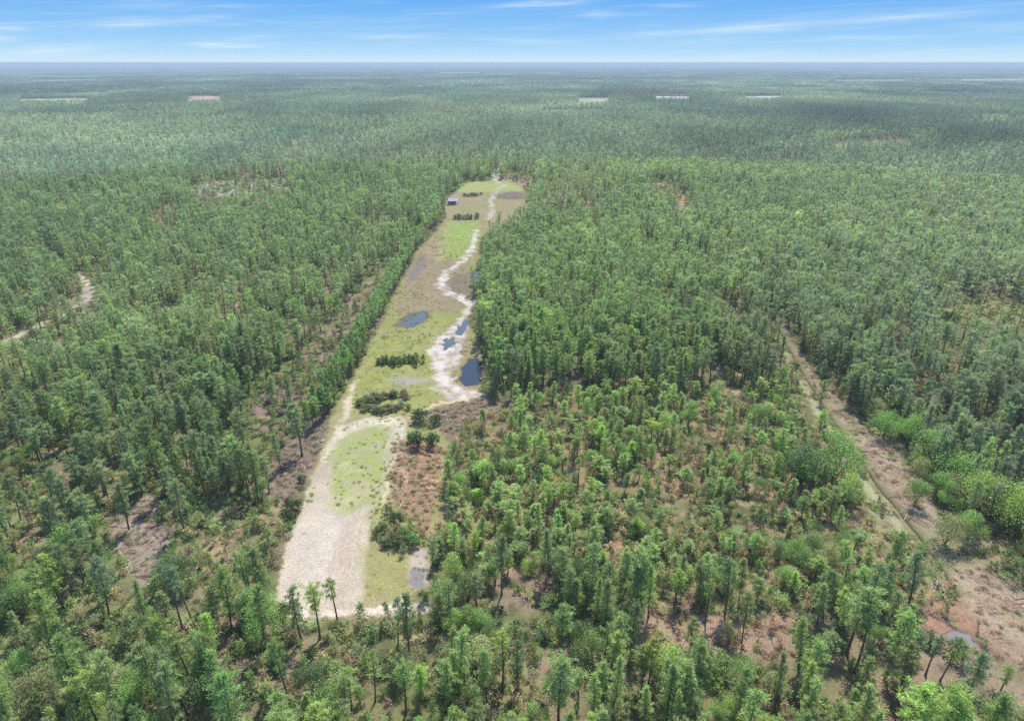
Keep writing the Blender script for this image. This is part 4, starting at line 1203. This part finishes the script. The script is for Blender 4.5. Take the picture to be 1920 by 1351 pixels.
x, y = jitter_grid(6.1, R1, R2, 42)
op = open_factor(x, y) * np.clip(.75 + (fbm(x, y, 60, 53) - .4) * 2.2, .25, 1) * np.where(fbm(x, y, 190, 59, 3) > .69, .15, 1)
m = RNG.random(len(x)) < op; x, y = x[m], y[m]
hh = np.clip(RNG.normal(11.8, 2.0, len(x)) + (fbm(x, y, 200, 54) - .5) * 6, 5, 17)
lod_scatter("far_forest", C_PINE2, 6, x, y, hh, far_tint(x, y, (.070, .100, .056)), 14, "unbroken far pine forest beyond the clearing", 1.15)
x, y = jitter_grid(56, R2, 14000, 41, .1)
op = open_factor(x, y) * 1.0
m = (op > .5) & (fbm(x, y * .4, 700, 57, 4) > .34); x, y = x[m], y[m]; n = len(x)
hs = .75 + .7 * (fbm(x, y, 500, 58)); rot = np.stack([np.zeros(n), np.zeros(n), RNG.integers(0, 4, n) * pi / 2], 1)
scatter("distant_forest", C_CLUMP, np.stack([x, y, np.zeros(n)], 1), rot, np.stack([np.ones(n), np.ones(n), hs], 1), far_tint(x, y, (.066, .094, .060)), RNG.integers(0, 5, n), "hazy distant woodland running to the horizon")

# undergrowth
def brush_field(sp, r0, r1, label):
    x, y = jitter_grid(sp, r0, r1)
    fld = poly_sd(x, y, FIELD) < .6
    pl, yg, bt = zones(x, y)
    dn = fbm(x, y, 8, 61)
    k = np.clip((dn - .27) * 3.4, 0.08, 1) * .9
    k = np.where(fld, 0, k)
    near_water = np.zeros(len(x), bool)
    for pw in PONDS_W: near_water |= poly_sd(x, y, pw) < 1
    fern = poly_sd(x, y, FERN) < .5; thick = poly_sd(x, y, GP([(700, 1010), (712, 968), (740, 955), (790, 985), (812, 1010), (795, 1040), (740, 1040)])) < 0
    scr = (poly_sd(x, y, SCRUB_L) < 1) | (poly_sd(x, y, GLADE) < 0) | (poly_sd(x, y, SCRUB_C) < 0)
    k = np.where(fern, .75, k); k = np.where(thick, .8, k); k = np.where(scr, .75, k)
    cor = line_sd(x, y, CORR_WLD, CORR_W) < 0
    k = np.where(cor, .26, k)
    red = (poly_sd(x, y, RED_1) < 0) | (poly_sd(x, y, RED_2) < 0)
    k = np.where(red, .35, k)
    for pts, wd, rgb, soft, kk in TRACKS_W: k = np.where(line_sd(x, y, pts, wd) < .6, 0, k)
    k = np.where(line_sd(x, y, DITCH_W, [1.0] * len(DITCH_W)) < 0, .0, k)
    k = np.where(near_water, 0, k)
    m = RNG.random(len(x)) < k
    x, y, fern, scr, red, cor, thick, pl, yg = (q[m] for q in (x, y, fern, scr, red, cor, thick, pl, yg)); n = len(x)
    pal = np.array([(.060, .090, .038), (.095, .135, .048), (.125, .175, .055), (.15, .145, .065), (.20, .16, .095), (.16, .12, .085)])
    ci = RNG.choice(6, n, p=[.16, .28, .24, .16, .10, .06])
    ci = np.where(yg, RNG.choice(6, n, p=[.12, .24, .24, .20, .14, .06]), ci)
    t = pal[ci]
    bro = np.array([(.20, .13, .09), (.15, .10, .07), (.25, .175, .12), (.10, .115, .045)])[RNG.choice(4, n, p=[.4, .25, .2, .15])]
    gry = np.array([(.17, .13, .105), (.13, .12, .075), (.22, .17, .14), (.10, .12, .05)])[RNG.choice(4, n, p=[.35, .25, .2, .2])]
    t = np.where(fern[:, None], bro, t); t = np.where((red | cor)[:, None] & (RNG.random(n) < .6)[:, None], bro, t); t = np.where(scr[:, None], gry, t)
    t = t * RNG.uniform(.75, 1.25, (n, 1))
    low = fern | scr | cor
    s = RNG.uniform(.7, 1.8, n) * np.where(low, .62, 1.0) * (sp / 2.0) ** .5
    pick = np.where(low, RNG.choice([2, 4, 5, 3], n), RNG.integers(0, 8, n))
    rot = np.stack([np.zeros(n), np.zeros(n), RNG.uniform(0, 6.28, n)], 1)
    scatter("undergrowth", C_BRUSH, np.stack([x, y, np.full(n, -.05)], 1), rot, np.stack([s * 1.15, s * 1.15, s], 1), t, pick, label)


brush_field(1.75, 60, 260, "mixed low brush, saplings and rust-coloured fern between the nearer trees")
brush_field(4.0, 260, 700, "low brush between the farther trees")
# ragged grass tufts inside the clearing
x, y = jitter_grid(1.25, 110, 420)
k = (poly_sd(x, y, FIELD) < 0).astype(float) * .5
k = np.where(poly_sd(x, y, SAND_BARE) < .5, .02, k); k = np.where(poly_sd(x, y, SAND_END) < -2.5, k * .35, k)
for pts, wd, rgb, soft, kk in TRACKS_W: k = np.where(line_sd(x, y, pts, wd) < .2, 0, k)
for pw in PONDS_W[:1] + PONDS_W[2:]: k = np.where(poly_sd(x, y, pw) < .5, 0, k)
k = k * np.clip((fbm(x, y, 5, 63) - .35) * 5, .05, 1)
m = RNG.random(len(x)) < k; x, y = x[m], y[m]; n = len(x)
gp = np.array([(.20, .21, .075), (.15, .18, .06), (.24, .21, .11), (.12, .15, .05)])[RNG.choice(4, n, p=[.35, .3, .2, .15])]
s = RNG.uniform(.35, .8, n)
scatter("grass_tufts", C_BRUSH, np.stack([x, y, np.full(n, -.03)], 1), np.stack([np.zeros(n), np.zeros(n), RNG.uniform(0, 6.28, n)], 1), np.stack([s * 1.3, s * 1.3, s * .7], 1), gp, RNG.integers(4, 6, n), "short grass tufts growing over the long clearing")

def stick_pile(seed):
    r = random.Random(seed); mb = MB()
    for _ in range(9):
        a = r.uniform(0, 6.28); c = (r.gauss(0, .8), r.gauss(0, .8), r.uniform(.05, .25)); l_ = r.uniform(.5, 1.6)
        mb.tube([(c[0] - cos(a) * l_, c[1] - sin(a) * l_, c[2]), (c[0] + cos(a) * l_, c[1] + sin(a) * l_, c[2] + r.uniform(-.05, .3))], [.06, .03], 4, m=0, var=r.random())
    return mb


C_STICK = proto_collection("debris", [stick_pile(800 + i).mesh("debris", [M_BRUSH, M_BARK]) for i in range(4)])
x, y = jitter_grid(1.8, 70, 330)
k = np.where(line_sd(x, y, CORR_WLD, CORR_W) < 1, .38, .03)
k = np.where((poly_sd(x, y, RED_1) < 1) | (poly_sd(x, y, RED_2) < 1) | (poly_sd(x, y, GLADE) < 1) | (poly_sd(x, y, SCRUB_L) < 1), .3, k)
k = np.where(poly_sd(x, y, FIELD) < .5, .0, k); k = np.where(poly_sd(x, y, FERN) < 0, .25, k)
k = np.where(line_sd(x, y, DITCH_W, [1.2] * len(DITCH_W)) < 0, 0, k)
for pw in PONDS_W: k = np.where(poly_sd(x, y, pw) < 2, 0, k)
m = RNG.random(len(x)) < k; x, y = x[m], y[m]; n = len(x)
dt = np.array([(.26, .21, .16), (.14, .10, .075), (.36, .31, .25), (.20, .13, .09)])[RNG.integers(0, 4, n)]
s = RNG.uniform(.4, 1.1, n)
scatter("branch_litter", C_STICK, np.stack([x, y, np.zeros(n)], 1), np.stack([np.zeros(n), np.zeros(n), RNG.uniform(0, 6.28, n)], 1), np.stack([s, s, s], 1), dt, RNG.integers(0, 4, n), "broken branches and sticks strewn over the cleared ground")

# ------------------------------------------------------------------ shelter at the far end of the clearing
def boxes(name, parts, mat, parent):
    vs, fs = [], []
    for (x0, y0, z0, x1, y1, z1) in parts:
        k = len(vs)
        vs += [(x0, y0, z0), (x1, y0, z0), (x1, y1, z0), (x0, y1, z0), (x0, y0, z1), (x1, y0, z1), (x1, y1, z1), (x0, y1, z1)]
        fs += [(k, k + 3, k + 2, k + 1), (k + 4, k + 5, k + 6, k + 7), (k, k + 1, k + 5, k + 4), (k + 1, k + 2, k + 6, k + 5), (k + 2, k + 3, k + 7, k + 6), (k + 3, k, k + 4, k + 7)]
    o = bpy.data.objects.new(name, mesh_np(name, vs, fs, [mat])); col.objects.link(o); o.parent = parent
    return o


sx, sy = G(849, 383)
sh = bpy.data.objects.new('shelter', None); col.objects.link(sh); sh.location = (sx, sy, 0); sh.rotation_euler = (0, 0, radians(18))
tag(sh, "small open-sided shelter with grey-blue metal roof at the forest edge", 'shelter')
for (a, b) in ((-3, -2.2), (3, -2.2), (-3, 2.2), (3, 2.2)): boxes('post', [(a - .12, b - .12, 0, a + .12, b + .12, 2.9)], M_WOOD, sh)
boxes('back_wall', [(-2.85, 2.1, .1, 2.85, 2.2, 2.7)], M_WOOD, sh)
e = .08
vs = [(-3.8, -3.0, 2.8), (3.8, -3.0, 2.8), (3.8, 0, 4.6), (-3.8, 0, 4.6), (-3.8, 3.0, 2.8), (3.8, 3.0, 2.8)]
vs = vs + [(a, b, c + .1) for a, b, c in vs]
fs = [(0, 3, 2, 1), (3, 4, 5, 2), (6, 7, 8, 9), (9, 8, 11, 10), (0, 1, 7, 6), (1, 2, 8, 7), (2, 5, 11, 8), (5, 4, 10, 11), (4, 3, 9, 10), (3, 0, 6, 9)]
ro = bpy.data.objects.new('roof', mesh_np('roof', vs, fs, [M_ROOF])); col.objects.link(ro); ro.parent = sh

# ------------------------------------------------------------------ air
def build_haze(density, top):
    r_ = 26500.0
    vs = [(-r_, -r_, -3), (r_, -r_, -3), (r_, r_, -3), (-r_, r_, -3), (-r_, -r_, top), (r_, -r_, top), (r_, r_, top), (-r_, r_, top)]
    fs = [(0, 3, 2, 1), (4, 5, 6, 7), (0, 1, 5, 4), (1, 2, 6, 5), (2, 3, 7, 6), (3, 0, 4, 7)]
    m, n, l = new_mat("air")
    pv = n.new('ShaderNodeVolumePrincipled'); pv.inputs['Color'].default_value = (.43, .55, .66, 1); pv.inputs['Density'].default_value = density; pv.inputs['Anisotropy'].default_value = 0.0
    o_ = n.new('ShaderNodeOutputMaterial'); l.new(pv.outputs[0], o_.inputs['Volume'])
    o = bpy.data.objects.new('haze', mesh_np('haze', vs, fs, [m])); col.objects.link(o)
    tag(o, "pale blue haze over the far forest", kind='stuff')
    return o


build_haze(1.5e-4, 103.0)
print("individuals", len(items), "shrubs", len(allshr), "objects", len(scene.objects))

=-=-=-=-=

→ **Aim**
Set the lines above down again, word for word, from the first through the one containing "distant woodland running"; pictures excluded.

→ **Result of this exercise**
Keep writing the Blender script for this image. This is part 4, starting at line 1203. This part finishes the script. The script is for Blender 4.5. Take the picture to be 1920 by 1351 pixels.
x, y = jitter_grid(6.1, R1, R2, 42)
op = open_factor(x, y) * np.clip(.75 + (fbm(x, y, 60, 53) - .4) * 2.2, .25, 1) * np.where(fbm(x, y, 190, 59, 3) > .69, .15, 1)
m = RNG.random(len(x)) < op; x, y = x[m], y[m]
hh = np.clip(RNG.normal(11.8, 2.0, len(x)) + (fbm(x, y, 200, 54) - .5) * 6, 5, 17)
lod_scatter("far_forest", C_PINE2, 6, x, y, hh, far_tint(x, y, (.070, .100, .056)), 14, "unbroken far pine forest beyond the clearing", 1.15)
x, y = jitter_grid(56, R2, 14000, 41, .1)
op = open_factor(x, y) * 1.0
m = (op > .5) & (fbm(x, y * .4, 700, 57, 4) > .34); x, y = x[m], y[m]; n = len(x)
hs = .75 + .7 * (fbm(x, y, 500, 58)); rot = np.stack([np.zeros(n), np.zeros(n), RNG.integers(0, 4, n) * pi / 2], 1)
scatter("distant_forest", C_CLUMP, np.stack([x, y, np.zeros(n)], 1), rot, np.stack([np.ones(n), np.ones(n), hs], 1), far_tint(x, y, (.066, .094, .060)), RNG.integers(0, 5, n), "hazy distant woodland running to the horizon")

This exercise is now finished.